If you’re asking if you can get a replacement high school GPA, I don’t believe you can. You’ve completed high school, and did well enough to graduate. What was your high school GPA?

High school is done, there’s no way to redo it. You’re going to have to transfer somewhere.

Your situation is one of the reasons many students attend community college. I know it is not what you want to do, but if the reality is that a four-year school will not accept you based on your current academic record, this is the route you are going to have to take. You cannot “redo” high school; what you can do is attend a community college, do well, and show the four-years schools that you now have what it takes to be successful in college.

albert69, I don’t have me GPA presently. I would have to contact my old school to find out. Short version is though, I didn’t actually take a foreign language or art class, which were requirements for graduation. My state’s board of ed didn’t care.

popitx, blprof, The rule is I can’t redo high school. I’m looking for the exception.

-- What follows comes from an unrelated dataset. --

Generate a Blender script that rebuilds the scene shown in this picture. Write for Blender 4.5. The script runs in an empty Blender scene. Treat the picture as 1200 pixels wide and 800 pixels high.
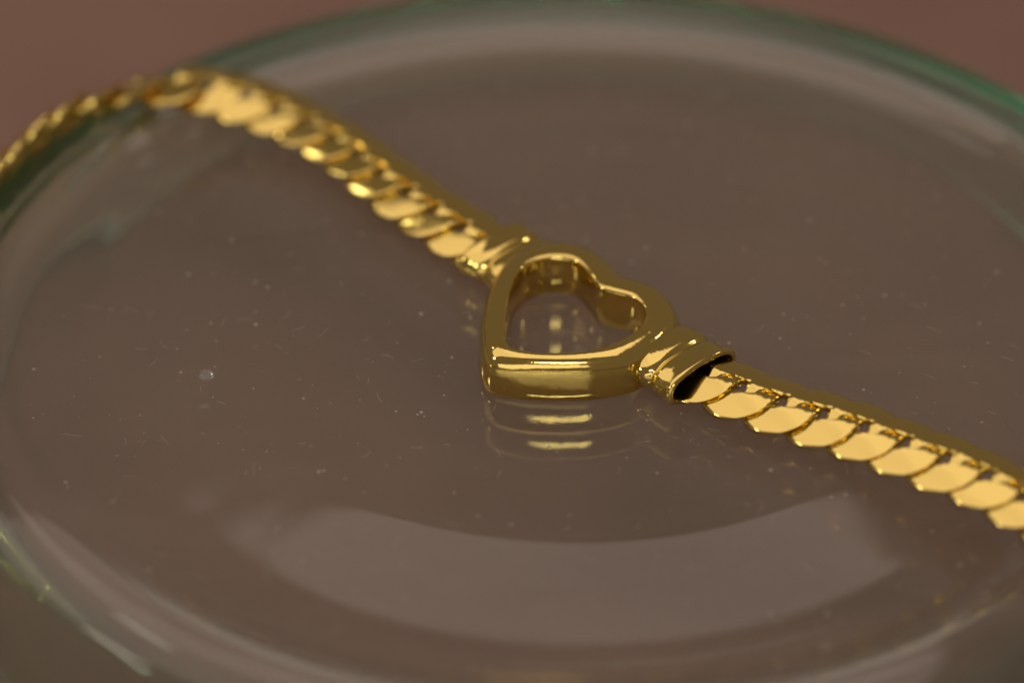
import bpy, bmesh, math, random
from mathutils import Vector, Matrix, noise
random.seed(7)
MM = 0.001
scene = bpy.context.scene
COL = scene.collection

# ------------------------------------------------------------------ camera
EL = math.radians(36.0); DIST = 0.280
aim = Vector((-0.0054, 0.0011, 0.0))
fwd = Vector((0, math.cos(EL), -math.sin(EL)))
cam_d = bpy.data.cameras.new('camera'); cam = bpy.data.objects.new('camera', cam_d); COL.objects.link(cam)
cam.location = aim - fwd * DIST
cam.rotation_euler = (math.radians(90) - EL, 0, 0)
cam_d.sensor_width = 36.0
cam_d.lens = 36.0 * 14.8 * 280 / 1200
cam_d.clip_start = 0.005; cam_d.clip_end = 50
cam_d.dof.use_dof = True
cam_d.dof.focus_distance = 0.2740
cam_d.dof.aperture_fstop = 12.0
scene.camera = cam

# ------------------------------------------------------------------ world and lamps
world = bpy.data.worlds.new('World'); scene.world = world; world.use_nodes = True
bg = world.node_tree.nodes['Background']
bg.inputs['Color'].default_value = (1.0, 0.75, 0.58, 1); bg.inputs['Strength'].default_value = 0.14

def area(name, loc, target, sx, sy, radiance, color):
    d = bpy.data.lights.new(name, 'AREA'); d.shape = 'RECTANGLE'; d.size = sx; d.size_y = sy
    d.energy = radiance * math.pi * sx * sy; d.color = color
    o = bpy.data.objects.new(name, d); COL.objects.link(o); o.location = loc
    o.rotation_euler = (Vector(target) - Vector(loc)).to_track_quat('-Z', 'Y').to_euler()
    return o
def panel(name, x0, x1, y0, y1, radiance, color, z=0.25, turn=5.0):
    c = Matrix.Rotation(math.radians(turn), 3, 'Z') @ Vector(((x0 + x1) / 2, (y0 + y1) / 2, z))
    o = area(name, c, (c[0], c[1], 0), x1 - x0, y1 - y0, radiance, color)
    o.rotation_euler = (0, 0, math.radians(turn)); return o
PINK = (1.0, 0.81, 0.72)
panel('softbox', -0.072, 0.112, -0.03, 0.191, 0.86, PINK)
panel('softbox_edge', -0.0820, -0.0725, -0.03, 0.203, 0.78, PINK)
panel('softbox_strip', -0.0920, -0.0825, -0.03, 0.206, 0.78, PINK)
panel('softbox_side', -0.33, -0.0925, -0.03, 0.228, 0.78, PINK)
fp = area('front_panel', (-0.16, -0.60, 0.16), (0, 0, 0.02), 0.70, 0.24, 0.95, (1.0, 0.86, 0.74))
fp.rotation_euler.rotate_axis('Z', math.radians(22))
area('front_lamp', (0.02, -0.42, 0.43), (0, 0, 0), 0.20, 0.05, 14.0, (1.0, 0.92, 0.82))
area('glint_fill_left', (-0.42, -0.09, 0.25), (0, 0, 0), 0.09, 0.07, 10.0, (1.0, 0.88, 0.72))  # added unseen light at the left, for highlights on the link bevels
area('glint_fill_back', (-0.33, 0.36, 0.32), (-0.02, 0.02, 0), 0.035, 0.035, 8.0, (1.0, 0.88, 0.70))  # added out of view behind left, to put glints on link edges
area('glint_fill_right', (0.40, 0.20, 0.33), (-0.02, 0.02, 0), 0.035, 0.035, 28.0, (1.0, 0.88, 0.70))  # added out of view at the right, for bright beads on the far-left chain

scene.view_settings.view_transform = 'Standard'; scene.view_settings.look = 'None'
scene.view_settings.exposure = 0.15; scene.view_settings.gamma = 1.0
scene.view_settings.use_curve_mapping = False
scene.render.engine = 'CYCLES'
cy = scene.cycles
cy.max_bounces = 16; cy.transmission_bounces = 12; cy.glossy_bounces = 8; cy.diffuse_bounces = 4
cy.caustics_refractive = True; cy.caustics_reflective = True; cy.blur_glossy = 0.3
cy.sample_clamp_indirect = 6.0
cy.use_denoising = True

# ------------------------------------------------------------------ materials
def mat(name):
    m = bpy.data.materials.new(name); m.use_nodes = True
    return m, m.node_tree, m.node_tree.nodes['Principled BSDF']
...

MIT is one of the most elite and highly-selective colleges in the world. The only way you have even a remote chance of getting in is if you have a GPA approaching 4.0, near-perfect SAT/ACT scores, and impressive extracurricular accomplishments. You are looking for an exception that simply does not exist. If your goal is to attend MIT, then suck it up, buckle down big time and devote the next two years of your life to excelling at a good community college (or a 4-year college). Then apply to transfer.

Finally, develop a Plan B for the next step to take in case your transfer plan does is not successful. Apply to some other schools that are similar to MIT, such as Cal-Berkeley, CalTech, UCLA, Cornell or Carnegie-Mellon. Also, apply to schools that are similar to, but a step down from those listed above: Northwestern, UC-Santa Barbara, Univ of Washington, U of Minnesota, UC-San Diego, UC-Davis.